Thoughts on Holographic Complexity and its Basis-dependence
Koji Hashimoto, Norihiro Iizuka, Sotaro Sugishita

TL;DR
This paper argues that holographic complexity, which relates to the minimal number of quantum gates needed to prepare a state, must be basis-dependent to align with its properties, challenging the basis-invariance assumption.
Contribution
It demonstrates a no-go theorem showing basis-independence cannot reproduce holographic complexity, establishing the necessity of basis dependence in the dual Hilbert space distance.
Findings
Basis-independent distances cannot replicate holographic complexity behavior.
Holographic complexity should be basis-dependent to be consistent with duality.
The minimal gate count defines a discrete Hilbert space distance.
Abstract
In this paper, we argue that holographic complexity should be a basis-dependent quantity.
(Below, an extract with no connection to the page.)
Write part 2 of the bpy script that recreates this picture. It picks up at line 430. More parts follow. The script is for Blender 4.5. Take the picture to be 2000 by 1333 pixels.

Computational complexity of a state is defined as a minimum number of gates required to obtain that state from the reference state. Due to this minimality, it satisfies the triangle inequality, and can be regarded as a (discrete version of) distance in the Hilbert space. However, we show a no-go theorem that any basis-independent distance cannot reproduce the behavior of the holographic complexity. Therefore, if holographic complexity is dual to a distance in the Hilbert space, it should be basis-dependent, i.e., it is not invariant under a change of the basis of the Hilbert space.